Come riporta Reuters, che ha pubblicato un lungo e documentato dossier sulle attività cinesi in Africa, secondo il think tank United States institute of peace, Pechino ha instaurato 23 partnership spaziali bilaterali in Africa, con finanziamento di satelliti e stazioni di terra per la raccolta di immagini e dati spaziali. Egitto, Sudafrica e Senegal hanno sottoscritto il programma per la costruzione di una base sulla superficie lunare con la Cina (e la Russia). È il programma “rivale” dell’americano e occidentale Artemis.

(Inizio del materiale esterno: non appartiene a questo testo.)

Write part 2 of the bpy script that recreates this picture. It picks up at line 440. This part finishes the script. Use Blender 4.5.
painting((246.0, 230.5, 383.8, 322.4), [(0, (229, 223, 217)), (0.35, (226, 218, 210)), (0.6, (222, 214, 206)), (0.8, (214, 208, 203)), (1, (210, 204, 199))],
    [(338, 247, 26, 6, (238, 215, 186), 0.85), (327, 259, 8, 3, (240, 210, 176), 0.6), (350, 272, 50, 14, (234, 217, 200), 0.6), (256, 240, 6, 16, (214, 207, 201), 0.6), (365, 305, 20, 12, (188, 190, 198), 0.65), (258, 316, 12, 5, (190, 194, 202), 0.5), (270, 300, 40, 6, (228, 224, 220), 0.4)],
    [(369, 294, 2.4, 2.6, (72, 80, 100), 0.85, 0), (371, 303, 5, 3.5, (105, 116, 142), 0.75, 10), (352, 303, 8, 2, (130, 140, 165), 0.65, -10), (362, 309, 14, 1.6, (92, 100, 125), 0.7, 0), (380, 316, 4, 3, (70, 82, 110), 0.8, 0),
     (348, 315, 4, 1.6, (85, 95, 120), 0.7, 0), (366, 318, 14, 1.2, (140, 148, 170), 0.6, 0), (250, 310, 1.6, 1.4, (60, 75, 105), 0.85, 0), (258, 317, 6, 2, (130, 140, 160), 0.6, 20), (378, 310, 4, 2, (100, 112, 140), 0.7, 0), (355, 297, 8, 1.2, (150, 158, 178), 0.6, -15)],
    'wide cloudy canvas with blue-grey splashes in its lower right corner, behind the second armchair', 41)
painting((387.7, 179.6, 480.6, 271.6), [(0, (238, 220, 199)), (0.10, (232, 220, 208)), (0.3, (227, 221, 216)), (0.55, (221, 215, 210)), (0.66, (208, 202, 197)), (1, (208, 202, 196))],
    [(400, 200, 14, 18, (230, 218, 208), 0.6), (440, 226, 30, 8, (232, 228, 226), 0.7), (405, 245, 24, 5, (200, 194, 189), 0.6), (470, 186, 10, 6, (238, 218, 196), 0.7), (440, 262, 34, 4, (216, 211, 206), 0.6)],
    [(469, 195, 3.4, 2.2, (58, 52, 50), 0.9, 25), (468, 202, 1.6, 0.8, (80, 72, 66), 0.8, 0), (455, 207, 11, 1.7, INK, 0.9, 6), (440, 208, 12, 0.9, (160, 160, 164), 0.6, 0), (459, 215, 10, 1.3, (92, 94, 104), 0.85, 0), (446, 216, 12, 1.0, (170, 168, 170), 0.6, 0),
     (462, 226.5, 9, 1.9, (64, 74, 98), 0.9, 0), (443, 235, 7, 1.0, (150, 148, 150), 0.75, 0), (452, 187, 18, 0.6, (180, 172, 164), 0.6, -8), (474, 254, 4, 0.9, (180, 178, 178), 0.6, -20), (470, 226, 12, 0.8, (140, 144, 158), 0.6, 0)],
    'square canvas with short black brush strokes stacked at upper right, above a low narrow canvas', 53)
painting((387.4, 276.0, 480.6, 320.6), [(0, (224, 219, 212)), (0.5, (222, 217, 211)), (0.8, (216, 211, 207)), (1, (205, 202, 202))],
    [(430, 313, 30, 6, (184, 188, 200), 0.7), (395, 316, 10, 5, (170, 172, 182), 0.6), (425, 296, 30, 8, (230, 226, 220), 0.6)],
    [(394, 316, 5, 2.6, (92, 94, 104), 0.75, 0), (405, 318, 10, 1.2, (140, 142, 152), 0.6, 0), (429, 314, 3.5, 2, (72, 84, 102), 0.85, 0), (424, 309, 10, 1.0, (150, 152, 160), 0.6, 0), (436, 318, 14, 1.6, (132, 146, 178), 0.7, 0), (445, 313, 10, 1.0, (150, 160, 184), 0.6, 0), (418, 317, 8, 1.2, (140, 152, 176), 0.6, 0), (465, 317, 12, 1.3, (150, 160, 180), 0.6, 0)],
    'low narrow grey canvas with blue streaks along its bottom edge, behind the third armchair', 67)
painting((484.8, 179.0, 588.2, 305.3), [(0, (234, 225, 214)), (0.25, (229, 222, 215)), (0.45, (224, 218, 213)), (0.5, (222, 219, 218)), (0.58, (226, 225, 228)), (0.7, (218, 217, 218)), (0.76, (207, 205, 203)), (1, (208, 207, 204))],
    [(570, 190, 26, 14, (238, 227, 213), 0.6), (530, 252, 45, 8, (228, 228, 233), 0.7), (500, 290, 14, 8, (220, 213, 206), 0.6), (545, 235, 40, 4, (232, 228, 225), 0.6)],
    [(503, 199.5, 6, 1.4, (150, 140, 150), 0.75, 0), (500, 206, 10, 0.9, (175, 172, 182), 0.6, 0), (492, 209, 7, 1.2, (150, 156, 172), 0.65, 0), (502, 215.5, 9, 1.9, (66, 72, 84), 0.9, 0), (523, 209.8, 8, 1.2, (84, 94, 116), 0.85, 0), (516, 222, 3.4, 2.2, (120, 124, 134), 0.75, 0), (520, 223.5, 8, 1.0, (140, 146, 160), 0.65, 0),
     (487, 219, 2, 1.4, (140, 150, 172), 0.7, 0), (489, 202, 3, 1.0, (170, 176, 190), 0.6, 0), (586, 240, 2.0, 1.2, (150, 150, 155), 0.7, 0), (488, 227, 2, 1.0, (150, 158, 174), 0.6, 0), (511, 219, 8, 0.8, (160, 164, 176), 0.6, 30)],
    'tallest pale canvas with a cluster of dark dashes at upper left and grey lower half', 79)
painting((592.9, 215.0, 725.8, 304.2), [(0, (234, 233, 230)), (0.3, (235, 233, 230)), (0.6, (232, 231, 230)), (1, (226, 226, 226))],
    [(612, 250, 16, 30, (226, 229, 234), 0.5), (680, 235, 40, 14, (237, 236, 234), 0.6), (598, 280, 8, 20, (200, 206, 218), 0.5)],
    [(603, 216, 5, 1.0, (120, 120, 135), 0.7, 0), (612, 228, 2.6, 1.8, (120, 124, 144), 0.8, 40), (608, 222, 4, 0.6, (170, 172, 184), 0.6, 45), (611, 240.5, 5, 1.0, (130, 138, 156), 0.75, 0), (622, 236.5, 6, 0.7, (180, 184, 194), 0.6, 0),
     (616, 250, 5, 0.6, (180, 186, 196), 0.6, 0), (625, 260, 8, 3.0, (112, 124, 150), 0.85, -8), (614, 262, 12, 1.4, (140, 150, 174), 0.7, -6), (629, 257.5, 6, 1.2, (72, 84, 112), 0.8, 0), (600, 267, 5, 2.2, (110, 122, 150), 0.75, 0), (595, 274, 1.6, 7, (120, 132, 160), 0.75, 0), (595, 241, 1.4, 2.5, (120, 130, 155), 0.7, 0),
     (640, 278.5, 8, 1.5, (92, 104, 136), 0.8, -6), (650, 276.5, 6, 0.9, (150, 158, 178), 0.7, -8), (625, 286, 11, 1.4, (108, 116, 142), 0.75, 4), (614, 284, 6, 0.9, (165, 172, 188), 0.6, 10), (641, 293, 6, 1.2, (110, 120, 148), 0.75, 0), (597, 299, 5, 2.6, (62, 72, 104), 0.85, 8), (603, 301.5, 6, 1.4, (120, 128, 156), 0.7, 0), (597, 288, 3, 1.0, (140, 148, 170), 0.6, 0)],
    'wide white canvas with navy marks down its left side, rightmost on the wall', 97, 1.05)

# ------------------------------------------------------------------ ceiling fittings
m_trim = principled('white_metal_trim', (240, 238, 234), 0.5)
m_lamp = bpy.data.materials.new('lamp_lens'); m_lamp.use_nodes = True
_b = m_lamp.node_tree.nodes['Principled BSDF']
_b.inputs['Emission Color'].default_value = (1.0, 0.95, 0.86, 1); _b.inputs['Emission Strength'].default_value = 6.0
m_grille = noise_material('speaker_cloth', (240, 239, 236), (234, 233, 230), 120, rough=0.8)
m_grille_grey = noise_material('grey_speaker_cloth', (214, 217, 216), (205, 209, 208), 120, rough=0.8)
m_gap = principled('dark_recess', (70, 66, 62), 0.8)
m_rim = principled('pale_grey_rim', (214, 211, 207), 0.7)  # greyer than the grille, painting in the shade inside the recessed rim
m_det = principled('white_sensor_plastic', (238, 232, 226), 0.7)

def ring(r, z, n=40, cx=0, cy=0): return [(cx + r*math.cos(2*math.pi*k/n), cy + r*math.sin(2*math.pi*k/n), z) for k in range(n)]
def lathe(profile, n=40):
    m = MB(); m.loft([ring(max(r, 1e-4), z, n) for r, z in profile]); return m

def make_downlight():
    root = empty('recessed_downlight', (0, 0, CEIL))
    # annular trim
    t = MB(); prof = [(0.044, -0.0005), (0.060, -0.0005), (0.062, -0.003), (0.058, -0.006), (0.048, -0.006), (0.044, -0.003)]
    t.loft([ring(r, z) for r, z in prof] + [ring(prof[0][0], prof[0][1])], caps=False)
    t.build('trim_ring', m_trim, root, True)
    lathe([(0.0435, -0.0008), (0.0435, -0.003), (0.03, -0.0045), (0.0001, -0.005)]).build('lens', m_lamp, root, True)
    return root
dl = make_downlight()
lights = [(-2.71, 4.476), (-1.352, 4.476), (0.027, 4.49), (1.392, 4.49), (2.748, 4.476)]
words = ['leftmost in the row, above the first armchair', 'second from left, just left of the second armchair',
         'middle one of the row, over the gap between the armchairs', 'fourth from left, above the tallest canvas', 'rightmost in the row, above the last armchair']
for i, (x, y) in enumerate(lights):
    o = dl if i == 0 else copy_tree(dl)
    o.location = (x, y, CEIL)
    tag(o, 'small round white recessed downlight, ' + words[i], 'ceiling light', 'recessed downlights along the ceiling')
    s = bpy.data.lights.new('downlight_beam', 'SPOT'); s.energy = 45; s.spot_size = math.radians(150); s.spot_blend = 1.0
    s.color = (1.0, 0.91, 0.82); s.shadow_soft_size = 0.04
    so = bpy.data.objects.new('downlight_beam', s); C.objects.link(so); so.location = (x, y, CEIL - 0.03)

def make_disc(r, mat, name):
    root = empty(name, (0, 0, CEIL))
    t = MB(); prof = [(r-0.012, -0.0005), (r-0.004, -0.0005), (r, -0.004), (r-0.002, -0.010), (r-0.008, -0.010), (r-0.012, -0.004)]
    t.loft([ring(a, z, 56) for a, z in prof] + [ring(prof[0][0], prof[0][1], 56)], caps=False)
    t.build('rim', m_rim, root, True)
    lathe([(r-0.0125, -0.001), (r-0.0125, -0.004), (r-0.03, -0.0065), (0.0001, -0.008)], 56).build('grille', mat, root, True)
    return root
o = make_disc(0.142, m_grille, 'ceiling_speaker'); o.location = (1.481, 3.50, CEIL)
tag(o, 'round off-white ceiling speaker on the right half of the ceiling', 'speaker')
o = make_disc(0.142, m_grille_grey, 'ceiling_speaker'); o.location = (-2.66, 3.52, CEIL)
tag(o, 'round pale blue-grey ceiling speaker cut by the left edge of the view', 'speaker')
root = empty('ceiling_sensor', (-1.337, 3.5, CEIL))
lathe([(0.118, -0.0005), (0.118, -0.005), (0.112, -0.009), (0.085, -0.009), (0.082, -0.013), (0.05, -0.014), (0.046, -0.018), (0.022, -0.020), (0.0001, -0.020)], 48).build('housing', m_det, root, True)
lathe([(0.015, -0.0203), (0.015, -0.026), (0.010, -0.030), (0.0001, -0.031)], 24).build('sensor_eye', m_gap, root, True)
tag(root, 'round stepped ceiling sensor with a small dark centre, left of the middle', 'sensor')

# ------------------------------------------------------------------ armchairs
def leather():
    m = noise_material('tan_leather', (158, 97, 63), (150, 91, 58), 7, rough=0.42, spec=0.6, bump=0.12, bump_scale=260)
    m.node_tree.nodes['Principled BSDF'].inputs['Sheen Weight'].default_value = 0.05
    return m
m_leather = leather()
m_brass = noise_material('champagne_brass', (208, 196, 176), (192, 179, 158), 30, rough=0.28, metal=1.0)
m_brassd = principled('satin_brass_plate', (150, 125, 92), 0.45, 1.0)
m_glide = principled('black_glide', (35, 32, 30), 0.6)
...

Infrastrutture spaziali cinesi sono già presenti in Algeria, Tunisia, Egitto, Sudan, Etiopia, Nigeria e Namibia. La cosa che sembra preoccupare maggiormente il Pentagono è il fatto che aiutare o fornire i satelliti agli Stati africani permette a Pechino anche di accedere alle immagini e ai dati (è lo scoop di Reuters) raccolti dagli apparati orbitanti, mentre il personale cinese mantiene una presenza a lungo termine nelle strutture che costruisce in Africa. I reporter dell’agenzia di stampa hanno raccontato come, a dispetto di satelliti nominalmente “egiziani”, le componenti arrivino dalla Cina o vengano addirittura assemblati lì, prima del lancio da una delle rampe in oriente.

È stata Pechino a costruire il laboratorio per i satelliti del Cairo; ingegneri cinesi sono incaricati di formare quelli egiziani. Sta accadendo in diversi Paesi del continente con quella che somiglia molto a una logica “neo-colonialista” visti gli enormi investimenti portati dal Dragone: 50 miliardi di dollari nei prossimi tre anni.

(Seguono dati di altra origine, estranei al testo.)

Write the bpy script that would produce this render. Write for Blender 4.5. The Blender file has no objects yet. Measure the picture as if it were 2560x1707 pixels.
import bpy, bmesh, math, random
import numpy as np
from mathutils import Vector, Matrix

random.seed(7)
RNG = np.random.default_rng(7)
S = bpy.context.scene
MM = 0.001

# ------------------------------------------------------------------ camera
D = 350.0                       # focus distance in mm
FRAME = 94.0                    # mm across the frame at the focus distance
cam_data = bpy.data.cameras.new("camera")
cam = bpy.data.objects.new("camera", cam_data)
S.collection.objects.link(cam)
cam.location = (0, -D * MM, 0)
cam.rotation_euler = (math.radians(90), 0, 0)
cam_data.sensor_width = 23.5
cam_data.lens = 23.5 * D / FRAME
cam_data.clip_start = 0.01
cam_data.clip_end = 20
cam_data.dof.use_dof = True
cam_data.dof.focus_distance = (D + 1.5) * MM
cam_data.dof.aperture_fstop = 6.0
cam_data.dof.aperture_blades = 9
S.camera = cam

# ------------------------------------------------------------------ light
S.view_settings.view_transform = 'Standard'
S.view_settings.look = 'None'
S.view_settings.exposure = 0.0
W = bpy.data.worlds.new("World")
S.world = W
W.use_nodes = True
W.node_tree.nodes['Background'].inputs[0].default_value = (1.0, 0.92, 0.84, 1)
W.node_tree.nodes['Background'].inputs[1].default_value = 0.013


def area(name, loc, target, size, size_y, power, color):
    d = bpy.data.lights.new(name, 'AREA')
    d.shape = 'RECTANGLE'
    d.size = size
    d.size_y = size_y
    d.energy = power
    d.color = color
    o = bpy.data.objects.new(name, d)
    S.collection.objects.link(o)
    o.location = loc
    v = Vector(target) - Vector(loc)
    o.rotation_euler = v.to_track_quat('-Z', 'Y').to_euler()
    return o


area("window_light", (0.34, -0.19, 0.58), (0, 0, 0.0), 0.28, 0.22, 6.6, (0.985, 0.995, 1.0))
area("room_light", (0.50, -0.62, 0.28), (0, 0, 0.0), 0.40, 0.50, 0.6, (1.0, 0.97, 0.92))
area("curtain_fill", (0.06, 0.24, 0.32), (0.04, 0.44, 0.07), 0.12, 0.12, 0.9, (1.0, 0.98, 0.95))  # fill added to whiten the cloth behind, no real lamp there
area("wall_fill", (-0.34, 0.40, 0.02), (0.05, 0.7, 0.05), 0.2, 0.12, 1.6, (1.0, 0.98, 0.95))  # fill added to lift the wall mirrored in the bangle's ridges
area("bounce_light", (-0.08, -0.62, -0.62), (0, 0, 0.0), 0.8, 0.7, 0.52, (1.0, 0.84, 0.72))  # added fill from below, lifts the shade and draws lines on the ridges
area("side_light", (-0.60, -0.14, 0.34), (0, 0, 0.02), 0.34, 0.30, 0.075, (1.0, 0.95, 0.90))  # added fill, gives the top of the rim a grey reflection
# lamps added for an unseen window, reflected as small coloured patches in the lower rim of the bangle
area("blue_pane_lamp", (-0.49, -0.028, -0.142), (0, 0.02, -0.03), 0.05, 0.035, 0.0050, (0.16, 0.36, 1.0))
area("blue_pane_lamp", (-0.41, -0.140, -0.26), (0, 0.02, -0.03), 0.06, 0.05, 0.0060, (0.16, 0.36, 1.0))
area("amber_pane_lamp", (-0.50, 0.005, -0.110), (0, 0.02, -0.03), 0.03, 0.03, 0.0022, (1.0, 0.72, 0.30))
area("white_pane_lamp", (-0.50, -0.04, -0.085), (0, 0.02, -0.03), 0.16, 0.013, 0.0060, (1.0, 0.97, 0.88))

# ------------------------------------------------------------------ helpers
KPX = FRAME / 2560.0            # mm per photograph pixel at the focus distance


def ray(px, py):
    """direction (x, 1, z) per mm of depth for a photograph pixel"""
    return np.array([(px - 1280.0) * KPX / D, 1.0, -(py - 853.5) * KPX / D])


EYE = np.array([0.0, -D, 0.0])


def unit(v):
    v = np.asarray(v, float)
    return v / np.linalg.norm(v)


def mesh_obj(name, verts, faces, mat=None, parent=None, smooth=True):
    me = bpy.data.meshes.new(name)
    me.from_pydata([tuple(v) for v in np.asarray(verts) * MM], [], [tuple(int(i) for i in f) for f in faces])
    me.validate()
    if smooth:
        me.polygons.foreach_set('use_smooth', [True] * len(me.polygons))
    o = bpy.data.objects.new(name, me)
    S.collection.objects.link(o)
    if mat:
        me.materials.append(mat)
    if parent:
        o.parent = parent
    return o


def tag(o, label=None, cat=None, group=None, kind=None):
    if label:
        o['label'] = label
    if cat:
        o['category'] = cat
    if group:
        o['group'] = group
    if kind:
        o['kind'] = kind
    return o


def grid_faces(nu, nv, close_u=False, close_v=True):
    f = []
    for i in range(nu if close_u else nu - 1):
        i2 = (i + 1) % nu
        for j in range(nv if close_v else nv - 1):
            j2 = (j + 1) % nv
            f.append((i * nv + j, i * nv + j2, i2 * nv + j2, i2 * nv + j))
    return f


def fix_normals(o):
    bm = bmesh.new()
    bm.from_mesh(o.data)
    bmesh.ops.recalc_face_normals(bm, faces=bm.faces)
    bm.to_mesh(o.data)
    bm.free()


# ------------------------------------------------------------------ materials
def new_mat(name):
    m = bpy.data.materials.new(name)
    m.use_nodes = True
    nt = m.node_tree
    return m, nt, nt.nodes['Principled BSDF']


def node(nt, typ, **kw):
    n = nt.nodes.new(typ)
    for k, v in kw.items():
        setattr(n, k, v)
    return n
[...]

Va ribadito che, pur fra enormi differenze interne, l’Africa dello spazio non può che riferirsi alle competenze consolidate provenienti dall’estero, da chi ha costruito stazioni spaziali o costellazioni e possiede tutta la filiera hardware e software, dal lancio alla gestione fino allo sfruttamento dei dati.

Dal 1998, 18 Paesi africani hanno lanciato poco più di 60 satelliti. Nessuno dal suolo africano, perché al momento l’Africa, le sue basi spaziali, va costruendole.